Report each line of the data that includes the word "soilA".
─── Extracted information
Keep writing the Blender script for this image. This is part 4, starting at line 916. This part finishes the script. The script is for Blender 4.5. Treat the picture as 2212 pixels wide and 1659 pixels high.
──────
─── Extracted information
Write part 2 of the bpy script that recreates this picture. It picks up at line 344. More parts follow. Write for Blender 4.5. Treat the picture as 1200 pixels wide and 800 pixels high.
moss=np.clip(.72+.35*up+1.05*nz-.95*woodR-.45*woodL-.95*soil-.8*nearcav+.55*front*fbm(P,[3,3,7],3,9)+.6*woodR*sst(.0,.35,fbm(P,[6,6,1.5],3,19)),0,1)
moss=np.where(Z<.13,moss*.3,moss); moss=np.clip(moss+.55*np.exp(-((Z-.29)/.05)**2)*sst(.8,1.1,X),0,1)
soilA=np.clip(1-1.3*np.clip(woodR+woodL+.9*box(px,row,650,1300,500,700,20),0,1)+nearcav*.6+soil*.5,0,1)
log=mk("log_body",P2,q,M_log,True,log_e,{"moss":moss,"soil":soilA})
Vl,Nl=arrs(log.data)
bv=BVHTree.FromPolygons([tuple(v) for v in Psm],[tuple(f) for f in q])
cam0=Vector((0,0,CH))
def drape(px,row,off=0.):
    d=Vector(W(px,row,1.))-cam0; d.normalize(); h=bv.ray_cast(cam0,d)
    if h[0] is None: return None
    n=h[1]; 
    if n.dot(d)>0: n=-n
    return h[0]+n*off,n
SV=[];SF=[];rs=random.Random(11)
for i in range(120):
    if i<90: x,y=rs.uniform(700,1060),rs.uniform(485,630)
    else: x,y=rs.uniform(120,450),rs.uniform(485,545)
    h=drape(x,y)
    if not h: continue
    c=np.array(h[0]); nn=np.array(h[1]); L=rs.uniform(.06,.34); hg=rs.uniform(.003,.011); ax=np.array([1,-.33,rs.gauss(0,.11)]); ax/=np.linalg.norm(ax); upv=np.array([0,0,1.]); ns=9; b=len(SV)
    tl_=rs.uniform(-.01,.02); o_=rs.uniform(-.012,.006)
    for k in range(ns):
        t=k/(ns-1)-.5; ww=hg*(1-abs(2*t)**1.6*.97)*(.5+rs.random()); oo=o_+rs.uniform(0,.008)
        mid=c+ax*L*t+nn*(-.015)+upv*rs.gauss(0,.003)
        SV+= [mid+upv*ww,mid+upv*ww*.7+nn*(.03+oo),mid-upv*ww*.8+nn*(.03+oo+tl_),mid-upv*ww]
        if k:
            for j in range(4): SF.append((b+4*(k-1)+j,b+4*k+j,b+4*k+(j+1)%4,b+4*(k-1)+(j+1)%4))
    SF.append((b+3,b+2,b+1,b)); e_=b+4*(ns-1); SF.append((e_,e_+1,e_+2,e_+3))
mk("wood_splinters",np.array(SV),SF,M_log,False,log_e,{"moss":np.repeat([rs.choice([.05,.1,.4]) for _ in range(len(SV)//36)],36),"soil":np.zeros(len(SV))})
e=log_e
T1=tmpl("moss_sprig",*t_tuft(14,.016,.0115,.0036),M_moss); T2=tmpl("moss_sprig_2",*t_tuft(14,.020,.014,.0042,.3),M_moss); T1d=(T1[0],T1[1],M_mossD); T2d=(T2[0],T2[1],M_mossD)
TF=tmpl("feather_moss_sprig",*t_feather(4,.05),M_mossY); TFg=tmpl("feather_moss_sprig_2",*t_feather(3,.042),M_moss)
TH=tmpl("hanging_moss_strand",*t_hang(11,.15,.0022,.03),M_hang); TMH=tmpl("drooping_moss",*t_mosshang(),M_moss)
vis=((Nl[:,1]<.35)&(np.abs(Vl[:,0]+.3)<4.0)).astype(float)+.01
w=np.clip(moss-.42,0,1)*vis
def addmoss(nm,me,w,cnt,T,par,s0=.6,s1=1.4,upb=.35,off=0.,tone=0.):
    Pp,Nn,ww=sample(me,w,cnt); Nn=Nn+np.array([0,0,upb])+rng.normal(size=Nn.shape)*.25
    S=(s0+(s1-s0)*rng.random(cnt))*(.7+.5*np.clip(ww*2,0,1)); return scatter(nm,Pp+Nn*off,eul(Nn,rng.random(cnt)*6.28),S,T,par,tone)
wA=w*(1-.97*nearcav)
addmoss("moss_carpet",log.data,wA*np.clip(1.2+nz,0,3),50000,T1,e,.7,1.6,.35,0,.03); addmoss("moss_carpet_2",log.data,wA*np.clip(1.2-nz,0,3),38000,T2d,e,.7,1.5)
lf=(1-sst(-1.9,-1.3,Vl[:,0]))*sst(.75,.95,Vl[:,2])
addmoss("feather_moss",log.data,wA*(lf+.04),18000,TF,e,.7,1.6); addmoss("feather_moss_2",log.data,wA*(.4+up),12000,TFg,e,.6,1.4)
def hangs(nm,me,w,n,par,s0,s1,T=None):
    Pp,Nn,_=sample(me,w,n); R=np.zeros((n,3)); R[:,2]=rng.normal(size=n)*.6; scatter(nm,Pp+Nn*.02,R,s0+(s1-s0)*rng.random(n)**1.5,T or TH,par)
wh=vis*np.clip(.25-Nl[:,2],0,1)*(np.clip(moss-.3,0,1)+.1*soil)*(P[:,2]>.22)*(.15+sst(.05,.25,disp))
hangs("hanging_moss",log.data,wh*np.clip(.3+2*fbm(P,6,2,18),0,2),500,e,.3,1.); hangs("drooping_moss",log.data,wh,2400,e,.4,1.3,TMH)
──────
[Result of the exercise]
soilA=np.clip(1-1.3*np.clip(woodR+woodL+.9*box(px,row,650,1300,500,700,20),0,1)+nearcav*.6+soil*.5,0,1)
log=mk("log_body",P2,q,M_log,True,log_e,{"moss":moss,"soil":soilA})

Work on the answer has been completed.